+++ Data for this exercise +++

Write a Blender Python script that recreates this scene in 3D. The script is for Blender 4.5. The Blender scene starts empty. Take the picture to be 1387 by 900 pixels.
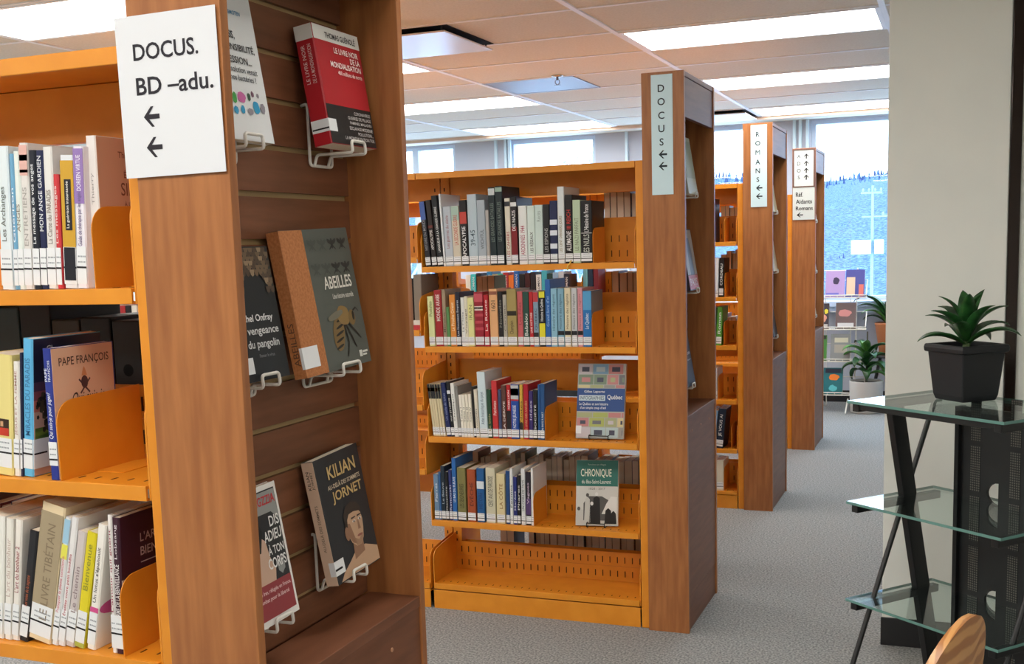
import bpy, bmesh, math, random
from mathutils import Vector, Matrix, Euler
R = math.radians
rng = random.Random(7)
S = bpy.context.scene
C = S.collection

# ------------------------------------------------------------------ camera, world, sun, exposure
cam_d = bpy.data.cameras.new('camera')
cam = bpy.data.objects.new('camera', cam_d)
C.objects.link(cam)
cam_d.sensor_width = 36.0
cam_d.sensor_fit = 'HORIZONTAL'
cam_d.lens = 1552.2268 / 1387.0 * 36.0
cam_d.shift_x = (693.5 - 685.98) / 1387.0
cam_d.shift_y = (538.887 - 450.0) / 1387.0
cam_d.clip_start = 0.02
cam_d.clip_end = 600
_r = Vector((0.93, 0.3664, -0.0304)).normalized()
_f = Vector((-0.3671, 0.921, -0.13)).normalized()
_u = _r.cross(_f).normalized()
_r = _f.cross(_u).normalized()
cam.matrix_world = Matrix(((_r.x, _u.x, -_f.x, 0), (_r.y, _u.y, -_f.y, 0), (_r.z, _u.z, -_f.z, 1.4268), (0, 0, 0, 1)))
S.camera = cam

S.view_settings.view_transform = 'Standard'
S.view_settings.look = 'None'
S.view_settings.gamma = 1.0
S.view_settings.exposure = 0.68
S.view_settings.use_curve_mapping = False
LIGHT_STRENGTH = 8.0
SKY_STRENGTH = 5.0

w = bpy.data.worlds.new('overcast_sky')
S.world = w
w.use_nodes = True
bg = w.node_tree.nodes['Background']
bg.inputs['Color'].default_value = (0.62, 0.80, 1.0, 1)
bg.inputs['Strength'].default_value = SKY_STRENGTH


# ------------------------------------------------------------------ materials
def lin(c):
    return tuple(((v / 255.0) / 12.92 if v / 255.0 <= 0.04045 else ((v / 255.0 + 0.055) / 1.055) ** 2.4) for v in c) + (1.0,)


_mats = {}


def mat(name, rgb, rough=0.5, metal=0.0, spec=0.5, emit=0.0, coat=0.0):
    key = (name, tuple(rgb), rough, metal, emit)
    if key in _mats:
        return _mats[key]
    m = bpy.data.materials.new(name)
    m.use_nodes = True
    b = m.node_tree.nodes['Principled BSDF']
    b.inputs['Base Color'].default_value = lin(rgb)
    b.inputs['Roughness'].default_value = rough
    b.inputs['Metallic'].default_value = metal
    b.inputs['Specular IOR Level'].default_value = spec
    b.inputs['Coat Weight'].default_value = coat
    if emit:
        b.inputs['Emission Color'].default_value = lin(rgb)
        b.inputs['Emission Strength'].default_value = emit
    _mats[key] = m
    return m


def noise_mat(name, c0, c1, scale=(1, 1, 1), nscale=5.0, detail=4.0, rough=0.5, bump=0.0, spec=0.5, lo=0.35, hi=0.65, wave=False):
    m = bpy.data.materials.new(name)
    m.use_nodes = True
    nt = m.node_tree
    b = nt.nodes['Principled BSDF']
    tc = nt.nodes.new('ShaderNodeTexCoord')
    mp = nt.nodes.new('ShaderNodeMapping')
    mp.inputs['Scale'].default_value = scale
    nt.links.new(tc.outputs['Object'], mp.inputs['Vector'])
    nz = nt.nodes.new('ShaderNodeTexNoise')
    nz.inputs['Scale'].default_value = nscale
    nz.inputs['Detail'].default_value = detail
    nt.links.new(mp.outputs['Vector'], nz.inputs['Vector'])
    fac = nz.outputs['Fac']
    if wave:
        wv = nt.nodes.new('ShaderNodeTexWave')
        wv.wave_type = 'RINGS'
        wv.inputs['Scale'].default_value = 9.0
        wv.inputs['Distortion'].default_value = 2.2
        wv.inputs['Detail'].default_value = 0.5
        wv.inputs['Detail Scale'].default_value = 1.2
        nt.links.new(mp.outputs['Vector'], wv.inputs['Vector'])
        fac = wv.outputs['Fac']
    cr = nt.nodes.new('ShaderNodeValToRGB')
    cr.color_ramp.elements[0].position = lo
    cr.color_ramp.elements[0].color = lin(c0)
    cr.color_ramp.elements[1].position = hi
    cr.color_ramp.elements[1].color = lin(c1)
    nt.links.new(fac, cr.inputs['Fac'])
    nt.links.new(cr.outputs['Color'], b.inputs['Base Color'])
    b.inputs['Roughness'].default_value = rough
    b.inputs['Specular IOR Level'].default_value = spec
    if bump:
        bp = nt.nodes.new('ShaderNodeBump')
        bp.inputs['Strength'].default_value = bump
        bp.inputs['Distance'].default_value = 0.002
        nt.links.new(nz.outputs['Fac'], bp.inputs['Height'])
        nt.links.new(bp.outputs['Normal'], b.inputs['Normal'])
    return m


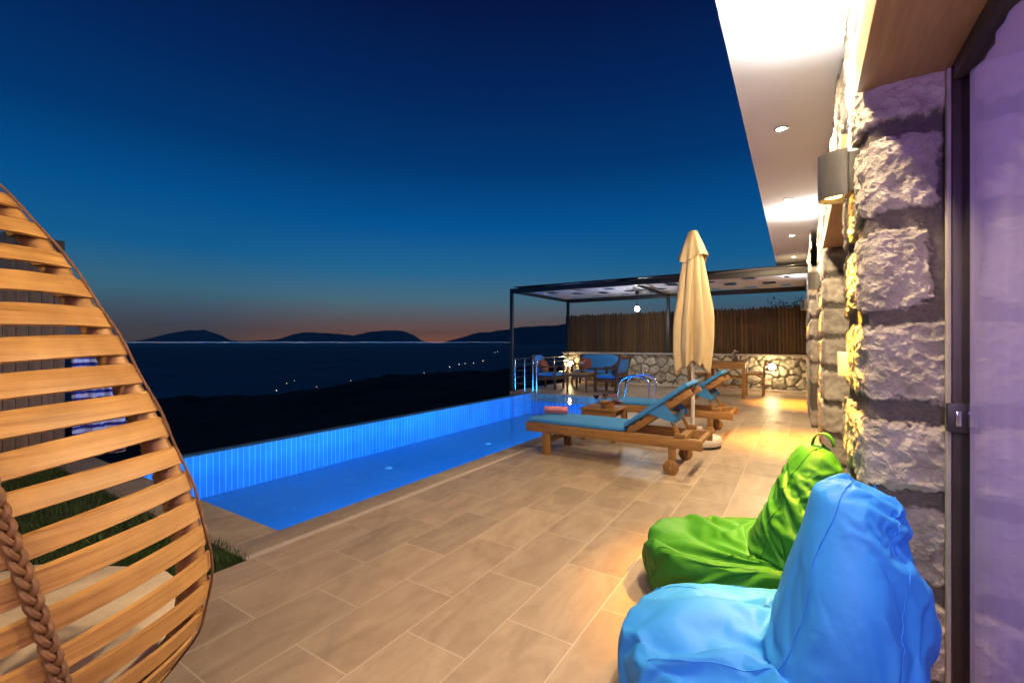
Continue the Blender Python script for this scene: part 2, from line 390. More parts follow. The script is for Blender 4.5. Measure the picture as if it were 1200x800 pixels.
for (xx, yy) in ((-5.05, 4.55), (-4.75, 6.6)):
    mb = MB(); mb.lathe([(0.0, 0.014), (0.045, 0.014), (0.06, 0.0)], 20, (xx, yy, D)); mb.build('floor_lamp', lens, pool)

# grass
def grass():
    mb = MB(); r = random.Random(3)
    for i in range(30000):
        x = r.uniform(-6.9, -2.80); y = r.uniform(-0.6, 1.45)
        if i < 5000: x = r.uniform(-3.6, -2.80); y = r.uniform(0.9, 1.45)
        h = r.uniform(0.025, 0.07); a = r.uniform(0, 2 * PI); w = r.uniform(0.002, 0.004)
        dx, dy = math.cos(a) * w, math.sin(a) * w; b = r.uniform(0, 0.04); q = r.uniform(0, 2 * PI)
        z = -0.03
        mb.add([(x - dx, y - dy, z), (x + dx, y + dy, z), (x + b * math.cos(q), y + b * math.sin(q), z + h)], [(0, 1, 2)])
    return mb.build('grass', M['grass'], None, recalc=False)
M['grass'] = plain('lawn grass', (0.05, 0.10, 0.018), (0.025, 0.055, 0.01), 0.7, 6, (1, 1, 1), 0)
tag(grass(), 'short green lawn behind the woven egg chair', 'grass', kind='stuff')

# ------------------------------------------------------------------ stone masonry
def sstep(a, b, x):
    t = max(0.0, min(1.0, (x - a) / (b - a))); return t * t * (3 - 2 * t)
def masonry(name, path, z0, z1, parent, seed, res=0.012, course=(0.29, 0.37), block=(0.32, 0.6), depth=0.022, rough=1.0, first=None, offs=0.0):
    """path: list of (x, y) corners of a sheet standing on z; normals to the left of the travel direction"""
    r = random.Random(seed)
    segs = []; L = 0
    for a, b in zip(path, path[1:]):
        d = Vector((b[0] - a[0], b[1] - a[1])); l = d.length; d /= l
        segs.append((L, L + l, Vector(a), d)); L += l
    zs = [z0 - offs]
    if first: zs.append(zs[0] + first)
    while zs[-1] < z1 + 0.4: zs.append(zs[-1] + r.uniform(*course))
    rows = []
    for _ in zs:
        us = [-r.uniform(0.0, 0.3)]
        while us[-1] < L + 0.6: us.append(us[-1] + r.uniform(*block))
        # keep joints clear of corners
        for s0, s1, _, _ in segs[1:]:
            us = [u for u in us if abs(u - s0) > 0.15]
        rows.append((us, [r.random() for _ in us]))
    nu = max(2, int(L / res)); nv = max(2, int((z1 - z0) / res))
    def pos(u):
        for k, (s0, s1, a, d) in enumerate(segs):
            if u <= s1 or k == len(segs) - 1:
                p = a + d * (u - s0); n = Vector((-d.y, d.x)); rr = 0.05
                if k + 1 < len(segs) and s1 - u < rr:
                    d2 = segs[k + 1][3]; n2 = Vector((-d2.y, d2.x)); w = 0.5 * (1 - (s1 - u) / rr); n = (n * (1 - w) + n2 * w)
                    p -= (n * 0.02 * (2*w)**2)
                if k > 0 and u - s0 < rr:
                    d2 = segs[k - 1][3]; n2 = Vector((-d2.y, d2.x)); w = 0.5 * (1 - (u - s0) / rr); n = (n * (1 - w) + n2 * w)
                    p -= (n * 0.02 * (2*w)**2)
                return p, n
    vs = []; st = []; ti = []
    off = Vector((seed * 3.7, seed * 1.3, 0))
    for i in range(nu + 1):
        u = L * i / nu; p, n = pos(u)
        for j in range(nv + 1):
            z = z0 + (z1 - z0) * j / nv
            q = Vector((u, z, 0)) + off
            uu = u + 0.05 * noise.noise(q * 4.0) + 0.012 * noise.noise(q * 14)
            zz = z + 0.05 * noise.noise(q * 3.7 + Vector((9, 2, 5))) + 0.014 * noise.noise(q * 15 + Vector((4, 4, 1)))
            k = 0
            while k + 2 < len(zs) and zs[k + 1] < zz: k += 1
            us, tt = rows[k]; m_ = 0
            while m_ + 2 < len(us) and us[m_ + 1] < uu: m_ += 1
            ez = min(zz - zs[k], zs[k + 1] - zz); eu = min(uu - us[m_], us[m_ + 1] - uu)
            e = -0.02 * math.log(math.exp(-max(ez, -0.2) / 0.02) + math.exp(-max(eu, -0.2) / 0.02))
            rag = 0.010 * noise.noise(q * 38) + 0.006 * noise.noise(q * 80); s = sstep(0.030, 0.044, e + rag * 1.5); dome = sstep(0.03, 0.07, e)
            q3 = Vector((p.x, p.y, z)) * 1.0 + off
            f1 = noise.fractal(q3 * 7, 1.0, 2.0, 3); f2 = noise.ridged_multi_fractal(q3 * 13, 1.0, 2.1, 4, 1.0, 2.0) - 1.1
            h = s * (depth * (0.75 + 0.25 * dome) + rough * (0.009 * f1 + 0.016 * f2 + 0.005 * noise.noise(q3 * 45) + 0.003 * noise.noise(q3 * 90))) + (1 - s) * 0.006 * f1 + (tt[m_] - 0.5) * 0.02 * s
            vs.append((p.x + n.x * h, p.y + n.y * h, z)); st.append(s); ti.append(tt[m_])
    fs = [(i * (nv + 1) + j, (i + 1) * (nv + 1) + j, (i + 1) * (nv + 1) + j + 1, i * (nv + 1) + j + 1) for i in range(nu) for j in range(nv)]
    me = bpy.data.meshes.new(name); me.from_pydata(vs, [], fs)
    me.polygons.foreach_set('use_smooth', [res > 0.006] * len(fs))
    for nm, dat in (('stone', st), ('tint', ti)):
        a = me.attributes.new(nm, 'FLOAT', 'POINT'); a.data.foreach_set('value', dat)
    me.materials.append(M['stone'])
    o = bpy.data.objects.new(name, me); col.objects.link(o); o.parent = parent
    return o

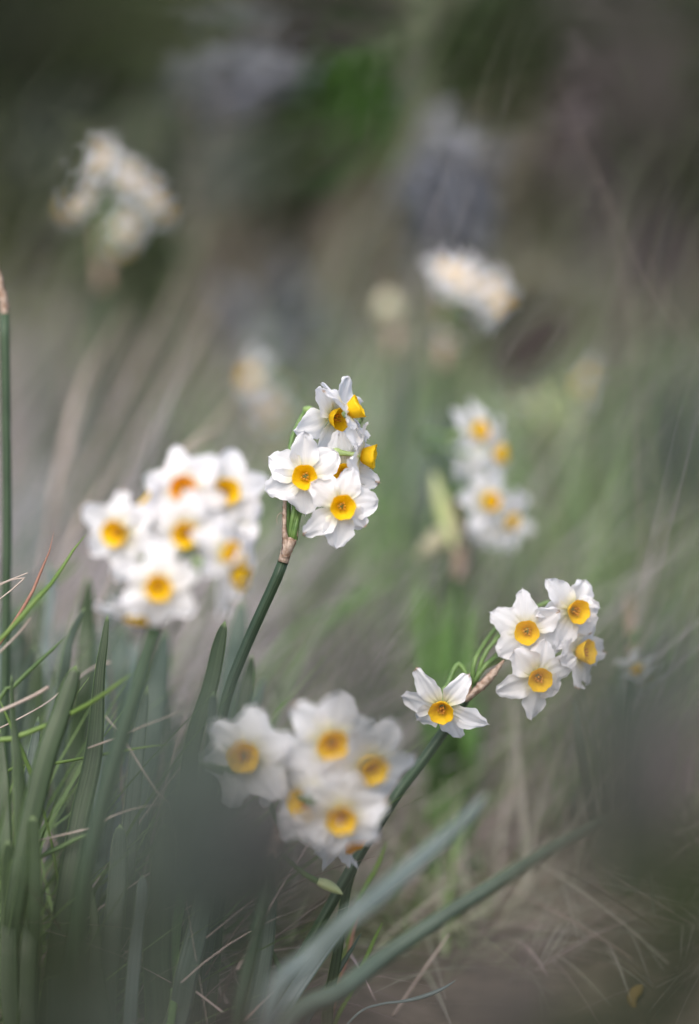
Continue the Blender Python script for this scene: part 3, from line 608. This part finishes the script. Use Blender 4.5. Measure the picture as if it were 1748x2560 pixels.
far_plant('strongly blurred daffodil head high in the upper left with eight pale flowers', (220, 1.6, gy(220, 1.6)), (260, 640, 1.61),
          [(240, 392, 1.58, (-.1, .3, 1), 1.05), (322, 440, 1.58, (.2, .2, 1), .85), (377, 480, 1.6, (.4, .3, .8), .85), (410, 520, 1.6, (.8, .1, .5), .8), (318, 560, 1.6, (.2, -.3, .9), .9), (200, 490, 1.6, (-.3, .1, .9), .7), (165, 522, 1.6, (-.9, -.1, .4), .8), (310, 625, 1.6, (.4, -.9, .2), .8)],
          [(255, 800, 1.61), (240, 1000, 1.61)], 1.61, scale=.76, leaves=vleaves(5, 230, 1.65, 5, 800, 1000, 110, 28))
far_plant('faint bluish blurred daffodil head just up and left of the sharp flowers', (720, 1.62, gy(720, 1.62)), (700, 1080, 1.62),
          [(618, 940, 1.58, (-.85, .1, .4), .95), (665, 1000, 1.6, (-.2, -.3, .9), .7), (690, 1035, 1.6, (.2, -.3, .9), .7), (655, 1050, 1.62, (-.5, -.7, .5), .7), (700, 960, 1.65, (.3, .8, -.3), .7)],
          [(715, 1200, 1.62), (725, 1350, 1.62)], 1.62, leaves=vleaves(6, 740, 1.65, 6, 1150, 1350, 100, 30), mat='leaf')
far_plant('single tiny drooping white daffodil flower at the right edge', (1560, 1.36, gy(1560, 1.36)), (1590, 1600, 1.36),
          [(1600, 1688, 1.34, (0, -.55, .8), .62)], [(1585, 1700, 1.36), (1570, 1850, 1.36)], 1.36, leaves=vleaves(7, 1560, 1.38, 5, 1650, 1850, 80, 26))
# flowerless blurred tufts behind
for i, (lab, px, d, n, y0, y1, sp, wd_, mt_) in enumerate([
    ('bright green glowing leaf tuft right of the sharp flowers', 1000, 1.6, 14, 1080, 1330, 100, 38, 'leaf_bright'),
    ('fresh green leaf tuft below the softly blurred flowers', 1120, 1.40, 13, 1420, 1800, 60, 36, 'leaf_bright'),
    ('grey green upright leaf tuft behind the leaning stem', 1250, 1.6, 8, 1350, 1500, 90, 30, 'leaf_blue'),
    ('thin leaf tuft low at the right in brown litter', 1480, 1.45, 6, 1900, 2150, 70, 22, 'leaf_blue'),
    ('dark leaf tuft at the right behind the drooping flower', 1680, 1.8, 8, 1200, 1450, 120, 30, 'leaf'),
    ('soft green leaf tuft behind the large blurred head', 480, 1.7, 9, 1150, 1300, 140, 28, 'leaf_bright'),
    ('grey leaf tuft behind the tall stem at the left', 90, 1.6, 7, 1000, 1300, 60, 34, 'leaf_pale'),
    ('dim green tuft between the veiled head and the leaning stem', 840, 1.55, 8, 1500, 1750, 110, 26, 'leaf_bright')]):
    t_ = tuft(lab, px, d, gy(px, d))
    for pts, w_ in vleaves(30 + i, px, d, n, y0, y1, sp, wd_): leaf(t_, pts, w_, mt_, n=16)

# ================================================================ single blades and straws
def single(name, label, cat, pts, wpx, mat, group, ground=True, th=.0006, rnd=False, **kw):
    q = [P(*p) for p in pts]; b = q[-1]
    o = Vector((b.x, b.y, gz(b.x, b.y)))
    if ground and q[-1].z > o.z + .01:
        dr = (q[-1] - q[-2]).normalized() * (q[-1].z - o.z); dr.z = -abs(dr.z)
        o = Vector((b.x + dr.x * .8, b.y + dr.y * .8, 0)); o.z = gz(o.x, o.y); q += [q[-1].lerp(o, .5) + dr * .1, o]; wpx = list(wpx) + [wpx[-1]] * 2
    ws = [w_ * KH * pts[min(i, len(pts) - 1)][2] / 2560 for i, w_ in enumerate(wpx)]
    if rnd:
        V, F, U = tube_geo(q, [x / 2 for x in ws], n=24, m=7)
    else:
        V, F, U = blade_geo(q, ws, th=th, chan=.15, n=28, K=5, tip=.02, **kw)
    me = mesh_obj(name, [v - o for v in V], F, M[mat], None, U); me.location = o
    return tag(me, label, cat, group)
GB, GS = 'separate green grass blades', 'separate dry grass stalks'
single('grass_blade', 'long green grass blade arching up right to the blurred head', 'grass blade', [(219, 1331, 1.14), (180, 1380, 1.14), (136, 1450, 1.13), (80, 1510, 1.12), (39, 1559, 1.12), (0, 1604, 1.12), (-40, 1680, 1.12)], [2, 7, 10, 12, 12, 12, 12], 'blade_green', GB)
single('grass_blade', 'bright green grass blade curving up right across the left leaves', 'grass blade', [(340, 1676, 1.10), (290, 1712, 1.10), (230, 1755, 1.11), (120, 1812, 1.12), (40, 1842, 1.12), (0, 1858, 1.12), (-60, 1890, 1.12)], [2, 8, 11, 12, 14, 14, 12], 'blade_green', GB)
single('grass_blade', 'narrow yellow green grass blade slanting down among the left leaves', 'grass blade', [(-6, 1740, 1.13), (26, 1810, 1.13), (56, 1880, 1.13), (84, 1950, 1.13), (118, 2060, 1.13), (140, 2170, 1.13)], [3, 8, 11, 10, 7, 6], 'blade_green', GB)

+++

_Problem statement_
Everything from the first line of the entries through the line that contains "S.camera = cam" is to be reproduced exactly, except the pictures.

_Task result_
Write a Blender Python script that recreates this scene in 3D. The script is for Blender 4.5. The Blender scene starts empty. Take the picture to be 1387 by 900 pixels.
import bpy, bmesh, math, random
from mathutils import Vector, Matrix, Euler
R = math.radians
rng = random.Random(7)
S = bpy.context.scene
C = S.collection

# ------------------------------------------------------------------ camera, world, sun, exposure
cam_d = bpy.data.cameras.new('camera')
cam = bpy.data.objects.new('camera', cam_d)
C.objects.link(cam)
cam_d.sensor_width = 36.0
cam_d.sensor_fit = 'HORIZONTAL'
cam_d.lens = 1552.2268 / 1387.0 * 36.0
cam_d.shift_x = (693.5 - 685.98) / 1387.0
cam_d.shift_y = (538.887 - 450.0) / 1387.0
cam_d.clip_start = 0.02
cam_d.clip_end = 600
_r = Vector((0.93, 0.3664, -0.0304)).normalized()
_f = Vector((-0.3671, 0.921, -0.13)).normalized()
_u = _r.cross(_f).normalized()
_r = _f.cross(_u).normalized()
cam.matrix_world = Matrix(((_r.x, _u.x, -_f.x, 0), (_r.y, _u.y, -_f.y, 0), (_r.z, _u.z, -_f.z, 1.4268), (0, 0, 0, 1)))
S.camera = cam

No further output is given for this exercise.